Administrative detention without charge or trial is a violation of Human Rights

BySCEME

Administrative detention without charge or trial is a violation of Human Rights

Hana Al-Shalabi, a young Palestinian woman (29), was arrested from her home in Burqin village near Jenin on 16 February in the Israeli-occupied West Bank. She had previously spent two and a half years in administrative detention – without charge or trial – from 14 September 2009, until she was released last October in the prisoner exchange that freed Israeli soldier Gilad Shalit.

During the arrest, Hana Al-Shalabi and members of her family were beaten by the Israeli military. At the prison, she was submitted to the abusive practice of strip and body searching, a process by which almost all of their clothing is forcibly removed by Israeli soldiers.

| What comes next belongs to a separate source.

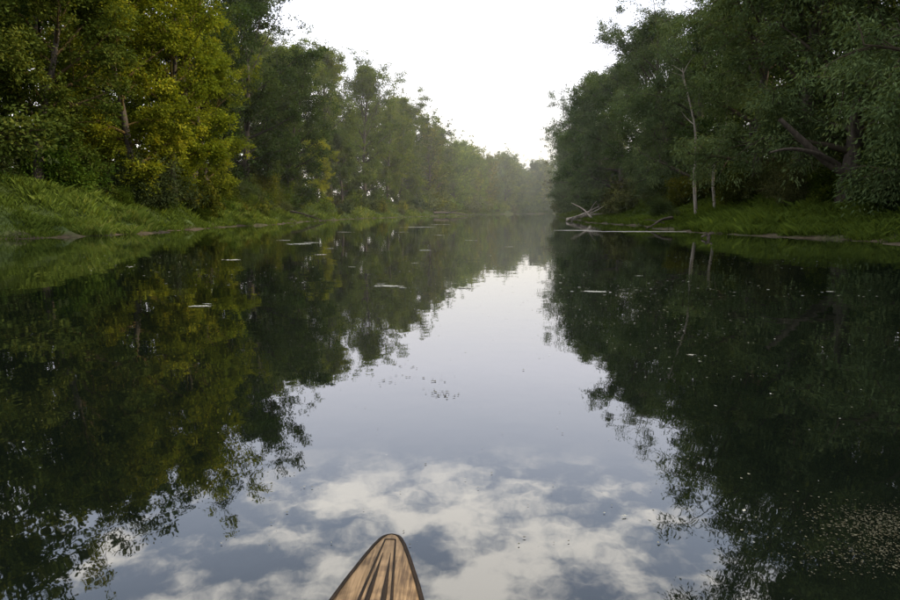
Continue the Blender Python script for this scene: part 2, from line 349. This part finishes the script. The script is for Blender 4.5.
# ------------------------------------------------------------ dead trunks, driftwood
def snag(name,loc,H,r,lean,seed,mat,nb=5,blen=.3):
    rs=RS(seed); A=Acc(); ss=np.linspace(0,1,12)
    P=np.stack([lean[0]*ss**1.2+.22*np.sin(ss*7+seed),lean[1]*ss+.1*np.sin(ss*5),H*ss],-1); P[0,2]-=.5
    A.tube(P,r*(1-.75*ss),9)
    for i in range(nb):
        t=rs.uniform(.35,.98); q=np.array([np.interp(t,ss,P[:,c]) for c in range(3)])
        d=unit(np.array([rs.normal(),rs.normal(),rs.uniform(.4,1.6)])); ln=H*blen*rs.uniform(.4,1)
        s2=np.linspace(0,1,6); p=q+s2[:,None]*d*ln+(s2**2)[:,None]*rs.normal(size=3)*.15*ln
        A.tube(p,r*.4*(1-t*.4)*(1-s2*.85),5)
    return add(name,A.mesh(name,[mat]),loc)
snag('bare_dead_tree',(17.8,50.5,1.3),9.8,.13,(-1.3,.3),4,M_pale,6,.16)
snag('bare_dead_tree',(18.5,49.5,1.5),7.6,.11,(.6,.3),9,M_pale,4,.2)
def logs(name,specs,mat):
    A=Acc()
    for (p0,p1,r,sag) in specs:
        ss=np.linspace(0,1,9); p0=np.array(p0,float);p1=np.array(p1,float)
        P=p0+ss[:,None]*(p1-p0); P[:,2]+=sag*np.sin(ss*np.pi); P[:,0]+=.12*np.sin(ss*6+p0[1])
        A.tube(P,r*(1-.7*ss),8)
    return add(name,A.mesh(name,[mat]))
logs('leaning_trunk',[((21.5,33,1.6),(14.6,32,5.2),.34,-.5),((17.6,32.4,3.2),(13.6,30.5,3.6),.13,.4),((18.6,32.6,2.9),(17,30,5.8),.15,.2)],M_trunk)
logs('driftwood_pile',[((13.9,80,.15),(17.6,83,1.7),.17,.1),((16.2,80,.4),(14.4,83,2.1),.12,.1),((13.5,82,.2),(18.9,81.5,.9),.17,.15),((15.1,81,.4),(16.8,80.5,2.3),.09,-.1),((13.9,80.5,.2),(16.4,79.8,1.1),.08,.2),((15.6,81,.6),(18.2,80,2.0),.08,.1),((13.2,79.5,.05),(15.2,80.5,.7),.1,.2)],M_pale)
logs('fallen_log',[((-17.2,76,1.1),(-12.9,73,.05),.12,.15),((-15.4,75,.6),(-13.6,71.5,.5),.05,.1),((-15,74.6,.5),(-14.1,76,.9),.04,.05)],M_trunk)
logs('fallen_log',[((-4,173,.8),(4.5,178,.25),.3,.3),((-1,175,.5),(3,171,1.3),.15,.3)],M_trunk)
logs('fallen_log',[((14.8,47,.7),(12.2,44,.05),.11,.1),((13.9,46,.35),(12.6,46.2,.55),.04,.1)],M_trunk)
logs('wooden_stake',[((10.5,29,-.4),(10.6,29,.24),.13,0.0),((10.5,29,.06),(10.85,29.1,.28),.05,0)],M_trunk)
def blob(name,cx,cy,rx,ry,z,mat,n=48,seed=0,parent=None,base=-.01):
    rs=RS(seed); ph=rs.uniform(0,6,4); V=[];F=[]
    rings=[(1,0),(.8,.6),(.4,1),(.02,1.05)]
    for (q,h) in rings:
        for i in range(n):
            t=i*2*math.pi/n; r=q*(1+.26*math.sin(2*t+ph[0])+.16*math.sin(5*t+ph[1])+.10*math.sin(9*t+ph[2]))
            V.append((cx+rx*r*math.cos(t),cy+ry*r*math.sin(t),base+z*h))
    for k in range(len(rings)-1):
        for i in range(n): F.append((k*n+i,k*n+(i+1)%n,(k+1)*n+(i+1)%n,(k+1)*n+i))
    return add(name,mesh_quads(name,V,F,[mat],smooth=np.ones(len(F))),parent=parent)
M_glint=noise_mat('pale_water_glint',[(.3,(.10,.095,.08)),(.7,(.27,.25,.22))],3,rough=.5,spec=.4)  # pale colour paints the bright glint of shallow water onto thin low sheets
blob('glint_strip',10.8,39,2.8,.7,.03,M_glint,seed=1)
blob('glint_strip',7.6,41.5,1.3,.4,.028,M_glint,seed=2)

# ------------------------------------------------------------ floating things
M_fleck=leaf_mat('floating_flecks',(.04,.035,.02),(.18,.18,.13),(.6,.6,.54),.0)
def flecks(C,size,z=.004,seed=0):
    rs=RS(seed); n=len(C); az=rs.uniform(0,6.28,n); s=size*rs.uniform(.3,1.6,n)**1.3; e=rs.uniform(.25,.9,n)
    a=np.stack([np.cos(az)*s,np.sin(az)*s],-1); b=np.stack([-np.sin(az)*s*e,np.cos(az)*s*e],-1)
    zz=np.full((n,1),z)+rs.uniform(0,.003,(n,1))
    return np.stack([np.hstack([C-a,zz]),np.hstack([C-b,zz]),np.hstack([C+a,zz]),np.hstack([C+b*.7,zz])],1).reshape(-1,3)
rs=RS(80); parts=[];at=[]
def addf(C,size,lo,hi,sd):
    parts.append(flecks(C,size,seed=sd)); at.append(RS(sd).uniform(lo,hi,len(C)))
n=14000; y=2.2+40*rs.uniform(0,1,n)**1.6; x=rs.uniform(-1,1,n)*(2+y*.42); keep=(np.sin(x*.9+np.sin(y*.5)*2)+np.sin(y*.7+x*.4)+rs.normal(size=n)*.5)>.6
C=np.stack([x,y],-1)[keep]
near=C[:,1]<9
addf(C[near][::6],.004,.1,.7,1); addf(C[~near][::2],.017,.3,1,2)
c=np.array([1.7,8.5])+rs.normal(size=(900,2))*np.array([.8,2.5]); addf(c,.007,.4,1,3)
for k in range(7):
    c0=np.array([-.45+.09*k+rs.normal()*.07,4.85-.12*k+rs.normal()*.15]); addf(c0+rs.normal(size=(14,2))*np.array([.06,.05]),.009,0,.35,10+k)
c=np.array([1.58,2.33])+rs.normal(size=(2200,2))*np.array([.15,.09]); addf(c,.0035,.0,.3,20)
c=np.array([1.40,2.12])+rs.normal(size=(900,2))*np.array([.16,.06]); addf(c,.003,.0,.3,21)
V=np.concatenate(parts); a=np.concatenate(at)
add('floating_debris',mesh_quads('floating_debris',V,np.arange(len(V)).reshape(-1,4),[M_fleck],attr=a))
parts=[];at=[]
for i,(px,d,w) in enumerate([(390,10.3,.19),(380,10.6,.07),(402,10.1,.07),(466,10.1,.15),(478,10.4,.05),(595,9.6,.16),(198,8.1,.13),(206,8.3,.05),(300,24,.45),(312,25,.3),(420,50,1.2),(345,38,.4),(402,38,.4),(470,27,.25),(232,16,.18),(425,20,.22),(695,5.3,.03),(833,9.6,.06),(322,18,.18),(510,22,.15),(285,27,.25),(440,33,.3),(352,14,.08),(548,14,.07),(640,12,.06),(130,14,.08),(633,2.42,.012),(440,60,1.0),(330,21,.15),(415,15,.08)]):
    c=np.array([(px-450)/700*d,d]); k=int(70+60*rs.rand()); r_=RS(i+300)
    stretch=np.array([1,r_.uniform(.35,.9)]); P=r_.normal(size=(k,2))*.42*w*stretch; P[:,1]+=P[:,0]*r_.uniform(-.5,.5)
    parts.append(flecks(c+P,w*.15,z=.005,seed=i+100)); at.append(r_.uniform(.6,1,k))
V=np.concatenate(parts); a=np.concatenate(at)
add('floating_foam',mesh_quads('floating_foam',V,np.arange(len(V)).reshape(-1,4),[M_fleck],attr=a))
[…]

On 18 February 2012, she began an open-ended hunger strike to protest against this “illegal, illegitimate and immoral” open-ended incarceration, using her lawyer’s words.  Last Sunday, she entered her 34th day of a hunger strike to protest her degrading treatment and the Israeli practice of administrative detention against Palestinians. Hana Shalabi lost 31 pounds, her muscles are wasting and she is in excruciating pain, said Ran Cohen of Physicians for Human Rights-Israel, which has provided her a doctor. She has taken only water since her arrest on Feb. 16.

Currently more than 300 Palestinians are in Israeli administrative detention, including 21 elected members of the Palestinian Legislative Council.

This controversial practice allows the Israeli military to hold Palestinians on secret evidence without charging them or allowing them to stand trial. Detainees are arrested under the authority of a military order that allows military commanders to detain an individual for up to six months if they have “reasonable grounds to presume that the security of the area or public security require the detention,” said Addameer, a Palestinian organization that deals with Palestinian prisoner support and human rights. “On or just before the expiry date, the detention order is frequently renewed. This process can be continued indefinitely,” it said.

Human rights organisations such as Amnesty International have severely condemned this practice and are asking for the release of Hana Shalabi and other Palestinians held in administrative detention immediately, unless they are promptly charged with an internationally recognizable criminal offence and brought to trial in full conformity with international fair trial standards.